Much as I have consistently enjoyed Cooke’s performances, the high point of the evening was the chemistry Chan had established with the orchestra over the course of the entire evening. There is a plethora of instrumental details in “La Mer,” and Chan managed to provide a clear account of all of them. Debussy may not have captured the fractal details that one finds in the woodblock print by Katsushika Hokusai entitled “The Great Wave off Kanagawa.” For that matter, Pierre Lalo, critic for Le Temps, wrote “I do not hear, I do not see, I do not smell the sea.” Far be it from me to criticize the late Lalo for having tin ears; but, as far as I am concerned, he missed the point. Indeed, there are surges of sonorities in the final movement that might almost make you want to duck from an oncoming wave!
Chan’s approach to Wagner was as engaging has her reading of Debussy. While movement is the underlying force of “La Mer,” the music for Tristan was all about intense reflection. Over the course of the opera, the overall “path” is one of descent; so the performance of the music’s “bookends” comes across as a bit of a shortcut.
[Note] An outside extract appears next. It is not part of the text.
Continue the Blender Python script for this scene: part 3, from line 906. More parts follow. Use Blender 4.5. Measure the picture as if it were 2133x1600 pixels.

Nevertheless, each of the two movements has its own approach to unfolding thematic material, over the course of which the listener establishes a “background” for the narrative of the opera. Chan’s account seemed to have that unfolding in mind, and the full resources of the SFS ensemble came across in following her lead with all the necessary precision.
All of these factors made last night a high point in the current SFS season.